The report proposes a program that emphasizes subjects, rather than academic disciplines, and that seeks to inspire lifelong interest in those subjects by relating material studied in the classroom to issues and problems of wide concern to undergraduates. Students would be required to take a course in each of the following areas.

  • Aesthetic and Interpretive Understanding: to help students develop aesthetic responsiveness and the ability to interpret forms of cultural expression.
  • Culture and Belief: to introduce students to ideas, art, and religion in the context of the social, political, religious, economic, and cross-cultural conditions that shape their production and reception.
  • Empirical Reasoning: to help students learn how to make decisions and draw inferences that involve the evaluation of empirical data and how to gather and assess information, weigh evidence, estimate probabilities, and solve problems with the data available.
  • Ethical Reasoning: to teach students to reason in a principled way about moral and political beliefs and practices, and to deliberate and assess claims for themselves about ethical issues.
  • Science of Living Systems: to teach students central concepts and facts related to understanding life – its origins, and the way it changes and is changed by the environment.
  • Science of the Physical Universe: to teach students central facts and concepts in the physical sciences and related engineering, and to relate them to issues that students will encounter in their daily lives.
  • Societies of the World: to acquaint students with values, customs, and institutions that differ from their own, and to help them understand how different beliefs, behaviors, and ways of organizing society come into being.
  • The United States in the World: to teach American social, economic, and political practices and institutions, and make connections between the United States and societies elsewhere.Dean of the Faculty of Arts and Sciences Jeremy R. Knowles said, “This fine report resolves the often conflicting desiderata for programs of general education. Its categories are both thoughtfully defined and clearly motivated. The impressive new program proposed will provide an experience that is comprehensive without being diffuse, and that strengthens the link between life and learning in a way that will greatly benefit our students. I am grateful to the task force for its tremendous hard work, its responsiveness to the Faculty, and for this eloquently persuasive final report.”

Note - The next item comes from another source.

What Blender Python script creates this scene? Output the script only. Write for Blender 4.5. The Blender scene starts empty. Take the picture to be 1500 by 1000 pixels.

    Interim Harvard President Derek Bok said, “I congratulate the task force for a fine report. The members have done an excellent job of listening to their colleagues and crafting a thoughtful and coherent structure to further the aims of a strong undergraduate education.”

    The task force was convened last spring, worked through the summer, and issued a preliminary report in October 2006. Following that, the task force continued to consult with many groups of faculty and students, with many departments, as well as with numerous individuals, resulting in this final report.

    The report, distributed to the Faculty Wednesday (Feb. 7), will be discussed at the full FAS faculty meeting on Feb. 13. After that, the Faculty will decide on how and when to put the proposals into effect.